Tout en constatant pour la première fois depuis la récession que «le marché du travail commence à s'améliorer» et que «les dépenses des ménages se sont récemment mises à croître», la Réserve fédérale américaine (Fed) juge qu'elle doit reconduire son taux directeur à son niveau plancher actuel.

Depuis décembre 2008, il se négocie dans la fourchette de 0 à 0,25%, parce que le Comité de politique monétaire de la Fed «continue d'anticiper que les conditions économiques, dont les faibles taux d'utilisation des ressources, les modestes pressions inflationnistes et les attentes d'inflation stables, militent pour le maintien à un niveau exceptionnellement bas du taux des Fed Funds durant une période prolongée».

Les marchés boursiers américains semblent avoir apprécié la répétition de cette formule. Sans devenir euphoriques, ils ont mis fin à la panique de mardi, déclenchée par la décote des dettes de la Grèce et du Portugal par Standard&Poors. Ce, malgré la seconde décote de la dette espagnole en 15 mois annoncée un peu plus tôt hier par l'agence de notation. «Peut-être la Fed a-t-elle choisi d'attendre sa communication du 23 juin pour exprimer ses vues, conjecturaient les économistes de Scotia Capitaux dans leur courriel suivant l'annonce de la décision. Peut-être en aurons-nous un aperçu lors de la publication du procès-verbal de cette réunion le 19 mai.»

Dans son communiqué, dont le gros du libellé est une copie conforme de celui du 18 mars, la Fed ne fait aucune allusion à la crise qui secoue la zone euro et qui est susceptible de faire tache d'huile si elle n'est pas vite résorbée.

Dissidence

Le président de la Réserve fédérale de Kansas City, Thomas Hoenig, a exprimé sa dissidence pour la troisième fois d'affilée. M. Hoenig, qui est un des 10 membres votants du Comité cette année, considère que l'expression «durant une période prolongée» n'est plus justifiée. À l'argument exprimé en mars voulant qu'elle peut conduire à la formation de déséquilibres et de risques accrus à la stabilité financière et macroéconomique, il ajoute cette fois qu'elle «limite la flexibilité du Comité pour commencer à augmenter les taux modestement».

«Le point clé de ce communiqué exceptionnellement ennuyeux, c'est que la Fed n'est pas pressée du tout d'augmenter les taux, remarque Eric Green, stratège américain de TD Valeurs mobilières (USA) LLC. Elle ne semble pas pressée de se casser la tête à gérer les attentes sur les taux, découlant de l'élimination de l'expression période étendue.»
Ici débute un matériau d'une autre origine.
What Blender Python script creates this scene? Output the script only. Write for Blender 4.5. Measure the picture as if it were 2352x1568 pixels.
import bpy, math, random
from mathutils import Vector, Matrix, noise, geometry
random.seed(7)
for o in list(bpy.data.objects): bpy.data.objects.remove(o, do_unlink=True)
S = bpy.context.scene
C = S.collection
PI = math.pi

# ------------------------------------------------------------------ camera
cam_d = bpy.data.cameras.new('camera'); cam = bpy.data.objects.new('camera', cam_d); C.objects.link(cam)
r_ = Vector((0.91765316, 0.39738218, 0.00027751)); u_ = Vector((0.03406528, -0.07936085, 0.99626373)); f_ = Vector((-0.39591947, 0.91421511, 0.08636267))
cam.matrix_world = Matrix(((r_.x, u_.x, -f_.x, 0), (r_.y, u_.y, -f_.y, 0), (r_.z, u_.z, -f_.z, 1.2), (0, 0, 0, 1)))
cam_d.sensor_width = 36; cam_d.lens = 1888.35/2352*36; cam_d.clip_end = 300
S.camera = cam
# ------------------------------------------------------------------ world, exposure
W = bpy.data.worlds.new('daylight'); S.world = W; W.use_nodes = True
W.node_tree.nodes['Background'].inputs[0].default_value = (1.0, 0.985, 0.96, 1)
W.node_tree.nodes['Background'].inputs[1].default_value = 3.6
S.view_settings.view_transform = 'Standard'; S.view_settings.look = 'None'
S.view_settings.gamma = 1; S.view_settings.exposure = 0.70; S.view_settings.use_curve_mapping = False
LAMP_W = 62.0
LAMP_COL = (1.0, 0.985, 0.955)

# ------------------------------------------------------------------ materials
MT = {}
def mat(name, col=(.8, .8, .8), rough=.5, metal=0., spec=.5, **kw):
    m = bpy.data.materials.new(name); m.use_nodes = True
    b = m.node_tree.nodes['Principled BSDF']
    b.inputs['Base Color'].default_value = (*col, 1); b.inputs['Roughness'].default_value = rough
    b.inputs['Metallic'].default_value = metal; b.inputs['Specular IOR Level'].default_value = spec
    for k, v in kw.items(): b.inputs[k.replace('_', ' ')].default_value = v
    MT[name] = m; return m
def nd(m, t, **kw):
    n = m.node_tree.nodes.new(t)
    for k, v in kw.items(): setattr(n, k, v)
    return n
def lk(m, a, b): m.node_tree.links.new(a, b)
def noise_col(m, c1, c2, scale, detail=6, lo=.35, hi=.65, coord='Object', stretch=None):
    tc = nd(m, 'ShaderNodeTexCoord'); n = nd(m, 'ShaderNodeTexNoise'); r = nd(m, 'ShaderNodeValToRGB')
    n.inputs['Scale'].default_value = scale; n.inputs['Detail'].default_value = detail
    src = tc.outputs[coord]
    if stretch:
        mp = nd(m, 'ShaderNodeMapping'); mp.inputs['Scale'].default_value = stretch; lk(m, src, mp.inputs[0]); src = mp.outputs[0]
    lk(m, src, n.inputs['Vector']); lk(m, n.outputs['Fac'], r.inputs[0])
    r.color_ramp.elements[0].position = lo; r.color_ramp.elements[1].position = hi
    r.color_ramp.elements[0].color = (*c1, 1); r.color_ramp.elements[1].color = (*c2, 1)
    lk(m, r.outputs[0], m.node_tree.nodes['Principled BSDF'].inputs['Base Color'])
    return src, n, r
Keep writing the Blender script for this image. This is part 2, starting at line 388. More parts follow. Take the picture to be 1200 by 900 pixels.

Sur le front de l'inflation, la Fed s'attend toujours qu'elle demeure en deçà de sa zone de confort de 1,3% à 1,8%. «En fait, la désinflation prend de l'ampleur, fait remarquer Francis Généreux, économiste principal chez Desjardins. Les dommages que la récession a fait subir à l'économie américaine sont tels que celle-ci a encore besoin d'une politique monétaire très expansionniste.»